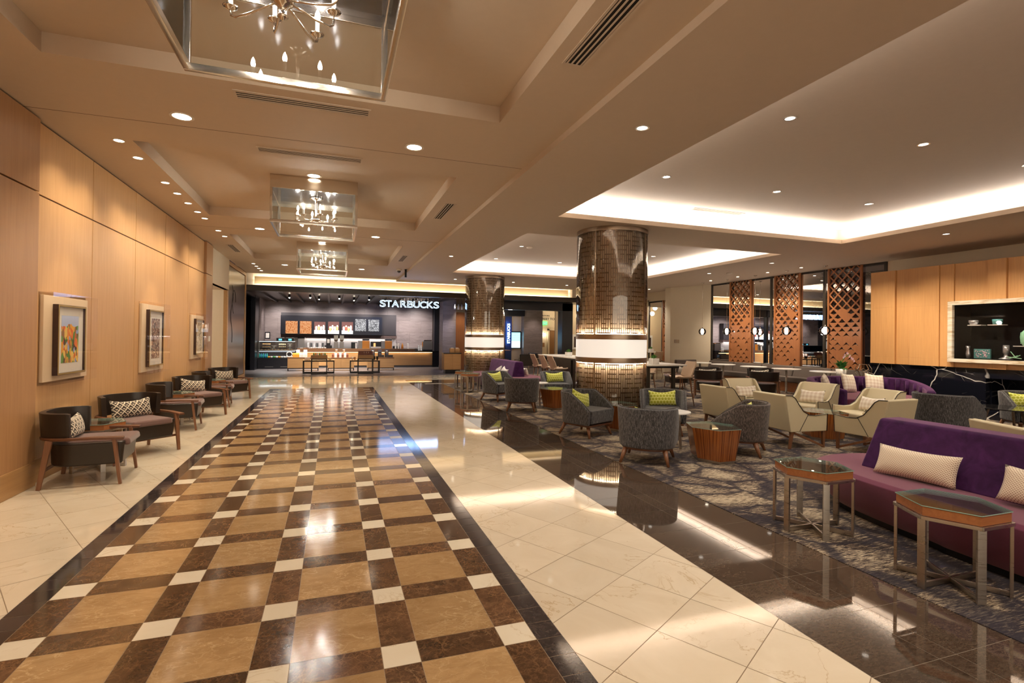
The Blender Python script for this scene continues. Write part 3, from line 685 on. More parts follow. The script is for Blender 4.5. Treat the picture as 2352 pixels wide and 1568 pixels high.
for x, y, l in ((4.80, 5.64, 'nearest faceted wooden drum table with glass top, right of the nearest charcoal armchair'), (7.62, 6.36, 'dark faceted drum table in the middle of the near cream armchairs'),
                (7.62, 7.62, 'faceted drum table glimpsed between the farther cream armchairs'), (4.78, 8.00, 'faceted drum table standing against the foot of the big lattice column'), (4.74, 10.78, 'faceted drum table left of the big lattice column')):
    place(DT, (x, y, .004), 0, l, 'wooden drum tables')
def make_small_round():
    t = thing('round_side_table', 'x', 'table')
    MB().cyl(0, 0, .50, .522, .26, n=36).build('table_top', 'stone_white', t, bevel=.004)
    for k in range(3):
        a = 2*pi*k/3+.4; MB().bar((.18*cos(a), .18*sin(a), .5), (.23*cos(a), .23*sin(a), 0), .03, .02).build('leg', 'brushed_steel', t)
    return t
SR = make_small_round()
for x, y, l in ((4.80, 6.50, 'small white round table peeping out beside the nearest charcoal armchair'), (4.62, 11.45, 'small white round table behind the drum table left of the big column'), (9.62, 6.62, 'small white table behind the left-facing cream armchair')):
    place(SR, (x, y, .004), 0, l, 'small white round tables')
t = thing('black_glass_table', 'round black glass-topped table by the armchair at the right edge', 'table', (10.95, 5.60, .004))
MB().cyl(0, 0, .475, .492, .46, n=48).build('table_top', 'black_stone', t, bevel=.004)
for k in range(3):
    a = 2*pi*k/3+.2; MB().bar((.24*cos(a), .24*sin(a), .475), (.36*cos(a), .36*sin(a), 0), .04, .02).build('leg', 'bronze_satin', t)
# --- purple platform sofas
def platform(name, label, loc, out, back, hb, legs):
    t = thing(name, label, 'sofa', loc)
    n = len(out); cx = sum(p[0] for p in out)/n; cy = sum(p[1] for p in out)/n
    ins = lambda k, d: [(p[0]-d*(1 if p[0] > cx else -1)*min(1, abs(p[0]-cx)*6), p[1]-d*(1 if p[1] > cy else -1)*min(1, abs(p[1]-cy)*6)) for p in out]
    MB().prism(ins(1, .13), .0, .05).build('plinth', 'black_metal', t)
    m = MB(); m.loft([[(x, y, z) for x, y in ins(1, d)] for z, d in ((.05, .12), (.14, .05), (.30, 0), (.385, .0), (.415, .03))]); m.build('seat', 'plum_fabric', t, bevel=.02, seg=3)
    x0, x1, xt0, xt1, y0, y1 = back
    m = MB(); m.loft([[(x0, y0, .40), (x1, y0, .40), (x1, y1, .40), (x0, y1, .40)], [(xt0, y0, hb), (xt1, y0, hb), (xt1, y1-.03, hb), (xt0, y1-.03, hb)]]); m.build('backrest', 'purple_velvet', t, bevel=.03, seg=4)
    return t
def smooth_closed(P, k=4):
    out = []; n = len(P)
    for i in range(n):
        p0, p1, p2, p3 = (Vector(P[(i+j-1) % n]) for j in range(4))
        for s in range(k):
            t = s/k; out.append(tuple(.5*((2*p1)+(-p0+p2)*t+(2*p0-5*p1+4*p2-p3)*t*t+(-p0+3*p1-3*p2+p3)*t**3)))
    return out
O = [(4.22, -.3), (4.22, .8), (4.22, 2.0), (4.30, 2.9), (4.40, 3.5), (4.56, 3.88), (4.82, 4.02), (5.2, 4.02), (5.52, 3.86), (5.72, 3.4), (5.76, 2.6), (5.76, 1.2), (5.76, -.3)]
sm = smooth_closed(O)[:48]
platform('platform_sofa', 'large near sofa with plum seat and tall purple velvet backrest, right foreground', (0, 0, .004), sm, (4.76, 5.24, 4.98, 5.24, -.1, 3.58), .865, 0)
cushion('woven', (4.72, 3.05, .55), radians(97)+pi, 'beige woven cushion at the left end of the near purple sofa', -.42+.0, .0)
cushion('woven', (4.73, 2.14, .56), radians(94)+pi, 'beige woven cushion cut by the right edge of the picture', -.42, .04)
O = [(4.42, 14.2), (4.36, 15.4), (4.42, 16.8), (4.7, 17.15), (5.4, 17.15), (5.85, 16.7), (5.98, 15.4), (5.95, 14.2), (5.5, 13.85), (4.8, 13.85)]
platform('platform_sofa', 'distant sofa with purple velvet backrest and seats on both sides, by the smaller column', (0, 0, .004), smooth_closed(O), (5.02, 5.42, 5.12, 5.36, 14.45, 16.95), .86, 0)
for x, y, rz, ro, l in ((4.92, 15.5, pi/2, .25, 'white cushion farther left against the distant purple backrest'), (4.93, 14.95, pi/2, -.2, 'white cushion nearer the end of the distant purple backrest')):
    cushion('white', (x, y, .54), rz, l, .5, ro)
cushion('plaid', (5.52, 14.75, .56), -pi/2, 'pale cushion on the right side of the distant purple backrest', .3, 0)
# --- curved channel-tufted sofa
P = [(9.88, 7.72), (9.86, 8.2), (10.02, 8.65), (10.45, 8.98), (11.0, 9.08), (11.55, 9.0), (11.98, 8.75), (12.2, 8.35), (12.15, 7.9), (11.85, 7.45), (11.45, 7.1)]
def cat(P, k=5):
    out = []; n = len(P)
    for i in range(n-1):
        p0, p1, p2, p3 = (Vector(P[max(0, min(n-1, i+j-1))]) for j in range(4))
        for s in range(k):
            t = s/k; out.append(tuple(.5*((2*p1)+(-p0+p2)*t+(2*p0-5*p1+4*p2-p3)*t*t+(-p0+3*p1-3*p2+p3)*t**3)))
    return out+[P[-1]]
Q = cat(P, 6); cxs, cys = 11.0, 7.9
t = thing('curved_sofa', 'curved purple velvet sofa with channel tufting in front of the black marble fireplace', 'sofa', (0, 0, .004))
def fn(u, v):
    x, y = along(Q, u); h = .60+.17*min(1, min(u, 1-u)/.25)
    return (x, y, .10+(h-.10)*v)
MB().grid(fn, 66, 5).build('backrest', 'purple_velvet', t, smooth=True, solid=.15, bevel=.04, seg=4)
for k in range(2, 17):
    m = MB()
    x, y = along(Q, k/18); d = Vector((cxs-x, cys-y)).normalized()*.078; h = .60+.17*min(1, min(k/18, 1-k/18)/.25)
    m.tube([(x+d.x, y+d.y, .42), (x+d.x*1.05, y+d.y*1.05, (h+.42)/2), (x+d.x, y+d.y, h-.03)], .045, 8); m.build('tuft', 'purple_velvet', t, smooth=True)
ins = [(x+(cxs-x)*.045, y+(cys-y)*.045) for x, y in Q]
m = MB(); m.prism(ins+[(11.3, 7.05), (10.75, 7.15), (10.25, 7.5)], .10, .42); m.build('seat', 'plum_fabric', t, bevel=.03, seg=3)
m = MB(); m.prism([(x+(cxs-x)*.12, y+(cys-y)*.12) for x, y in Q], 0, .1); m.build('plinth', 'black_metal', t)
for x, y, rz, ro, l in ((10.42, 8.62, 35, .12, 'pale plaid cushion at the left of the curved purple sofa'), (11.25, 8.72, 5, -.1, 'pale plaid cushion in the middle of the curved purple sofa'), (11.80, 8.52, -18, -.12, 'pale plaid cushion right of centre on the curved purple sofa')):
    cushion('plaidsq', (x, y, .64), radians(rz)+pi, l, -.28*-1, ro, 'plaid cushions on the curved purple sofa')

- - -

• _EXERCISE DESCRIPTION_
Repeat the data above exactly, but not the pictures.

• _ANSWER TO THE PROBLEM_
The Blender Python script for this scene continues. Write part 3, from line 685 on. More parts follow. The script is for Blender 4.5. Treat the picture as 2352 pixels wide and 1568 pixels high.
for x, y, l in ((4.80, 5.64, 'nearest faceted wooden drum table with glass top, right of the nearest charcoal armchair'), (7.62, 6.36, 'dark faceted drum table in the middle of the near cream armchairs'),
                (7.62, 7.62, 'faceted drum table glimpsed between the farther cream armchairs'), (4.78, 8.00, 'faceted drum table standing against the foot of the big lattice column'), (4.74, 10.78, 'faceted drum table left of the big lattice column')):
    place(DT, (x, y, .004), 0, l, 'wooden drum tables')
def make_small_round():
    t = thing('round_side_table', 'x', 'table')
    MB().cyl(0, 0, .50, .522, .26, n=36).build('table_top', 'stone_white', t, bevel=.004)
    for k in range(3):
        a = 2*pi*k/3+.4; MB().bar((.18*cos(a), .18*sin(a), .5), (.23*cos(a), .23*sin(a), 0), .03, .02).build('leg', 'brushed_steel', t)
    return t
SR = make_small_round()
for x, y, l in ((4.80, 6.50, 'small white round table peeping out beside the nearest charcoal armchair'), (4.62, 11.45, 'small white round table behind the drum table left of the big column'), (9.62, 6.62, 'small white table behind the left-facing cream armchair')):
    place(SR, (x, y, .004), 0, l, 'small white round tables')
t = thing('black_glass_table', 'round black glass-topped table by the armchair at the right edge', 'table', (10.95, 5.60, .004))
MB().cyl(0, 0, .475, .492, .46, n=48).build('table_top', 'black_stone', t, bevel=.004)
for k in range(3):
    a = 2*pi*k/3+.2; MB().bar((.24*cos(a), .24*sin(a), .475), (.36*cos(a), .36*sin(a), 0), .04, .02).build('leg', 'bronze_satin', t)
# --- purple platform sofas
def platform(name, label, loc, out, back, hb, legs):
    t = thing(name, label, 'sofa', loc)
    n = len(out); cx = sum(p[0] for p in out)/n; cy = sum(p[1] for p in out)/n
    ins = lambda k, d: [(p[0]-d*(1 if p[0] > cx else -1)*min(1, abs(p[0]-cx)*6), p[1]-d*(1 if p[1] > cy else -1)*min(1, abs(p[1]-cy)*6)) for p in out]
    MB().prism(ins(1, .13), .0, .05).build('plinth', 'black_metal', t)
    m = MB(); m.loft([[(x, y, z) for x, y in ins(1, d)] for z, d in ((.05, .12), (.14, .05), (.30, 0), (.385, .0), (.415, .03))]); m.build('seat', 'plum_fabric', t, bevel=.02, seg=3)
    x0, x1, xt0, xt1, y0, y1 = back
    m = MB(); m.loft([[(x0, y0, .40), (x1, y0, .40), (x1, y1, .40), (x0, y1, .40)], [(xt0, y0, hb), (xt1, y0, hb), (xt1, y1-.03, hb), (xt0, y1-.03, hb)]]); m.build('backrest', 'purple_velvet', t, bevel=.03, seg=4)
    return t
def smooth_closed(P, k=4):
    out = []; n = len(P)
    for i in range(n):
        p0, p1, p2, p3 = (Vector(P[(i+j-1) % n]) for j in range(4))
        for s in range(k):
            t = s/k; out.append(tuple(.5*((2*p1)+(-p0+p2)*t+(2*p0-5*p1+4*p2-p3)*t*t+(-p0+3*p1-3*p2+p3)*t**3)))
    return out
O = [(4.22, -.3), (4.22, .8), (4.22, 2.0), (4.30, 2.9), (4.40, 3.5), (4.56, 3.88), (4.82, 4.02), (5.2, 4.02), (5.52, 3.86), (5.72, 3.4), (5.76, 2.6), (5.76, 1.2), (5.76, -.3)]
sm = smooth_closed(O)[:48]
platform('platform_sofa', 'large near sofa with plum seat and tall purple velvet backrest, right foreground', (0, 0, .004), sm, (4.76, 5.24, 4.98, 5.24, -.1, 3.58), .865, 0)
cushion('woven', (4.72, 3.05, .55), radians(97)+pi, 'beige woven cushion at the left end of the near purple sofa', -.42+.0, .0)
cushion('woven', (4.73, 2.14, .56), radians(94)+pi, 'beige woven cushion cut by the right edge of the picture', -.42, .04)
O = [(4.42, 14.2), (4.36, 15.4), (4.42, 16.8), (4.7, 17.15), (5.4, 17.15), (5.85, 16.7), (5.98, 15.4), (5.95, 14.2), (5.5, 13.85), (4.8, 13.85)]
platform('platform_sofa', 'distant sofa with purple velvet backrest and seats on both sides, by the smaller column', (0, 0, .004), smooth_closed(O), (5.02, 5.42, 5.12, 5.36, 14.45, 16.95), .86, 0)
for x, y, rz, ro, l in ((4.92, 15.5, pi/2, .25, 'white cushion farther left against the distant purple backrest'), (4.93, 14.95, pi/2, -.2, 'white cushion nearer the end of the distant purple backrest')):
    cushion('white', (x, y, .54), rz, l, .5, ro)
cushion('plaid', (5.52, 14.75, .56), -pi/2, 'pale cushion on the right side of the distant purple backrest', .3, 0)
# --- curved channel-tufted sofa
P = [(9.88, 7.72), (9.86, 8.2), (10.02, 8.65), (10.45, 8.98), (11.0, 9.08), (11.55, 9.0), (11.98, 8.75), (12.2, 8.35), (12.15, 7.9), (11.85, 7.45), (11.45, 7.1)]
def cat(P, k=5):
    out = []; n = len(P)
    for i in range(n-1):
        p0, p1, p2, p3 = (Vector(P[max(0, min(n-1, i+j-1))]) for j in range(4))
        for s in range(k):
            t = s/k; out.append(tuple(.5*((2*p1)+(-p0+p2)*t+(2*p0-5*p1+4*p2-p3)*t*t+(-p0+3*p1-3*p2+p3)*t**3)))
    return out+[P[-1]]
Q = cat(P, 6); cxs, cys = 11.0, 7.9
t = thing('curved_sofa', 'curved purple velvet sofa with channel tufting in front of the black marble fireplace', 'sofa', (0, 0, .004))
def fn(u, v):
    x, y = along(Q, u); h = .60+.17*min(1, min(u, 1-u)/.25)
    return (x, y, .10+(h-.10)*v)
MB().grid(fn, 66, 5).build('backrest', 'purple_velvet', t, smooth=True, solid=.15, bevel=.04, seg=4)
for k in range(2, 17):
    m = MB()
    x, y = along(Q, k/18); d = Vector((cxs-x, cys-y)).normalized()*.078; h = .60+.17*min(1, min(k/18, 1-k/18)/.25)
    m.tube([(x+d.x, y+d.y, .42), (x+d.x*1.05, y+d.y*1.05, (h+.42)/2), (x+d.x, y+d.y, h-.03)], .045, 8); m.build('tuft', 'purple_velvet', t, smooth=True)
ins = [(x+(cxs-x)*.045, y+(cys-y)*.045) for x, y in Q]
m = MB(); m.prism(ins+[(11.3, 7.05), (10.75, 7.15), (10.25, 7.5)], .10, .42); m.build('seat', 'plum_fabric', t, bevel=.03, seg=3)
m = MB(); m.prism([(x+(cxs-x)*.12, y+(cys-y)*.12) for x, y in Q], 0, .1); m.build('plinth', 'black_metal', t)
for x, y, rz, ro, l in ((10.42, 8.62, 35, .12, 'pale plaid cushion at the left of the curved purple sofa'), (11.25, 8.72, 5, -.1, 'pale plaid cushion in the middle of the curved purple sofa'), (11.80, 8.52, -18, -.12, 'pale plaid cushion right of centre on the curved purple sofa')):
    cushion('plaidsq', (x, y, .64), radians(rz)+pi, l, -.28*-1, ro, 'plaid cushions on the curved purple sofa')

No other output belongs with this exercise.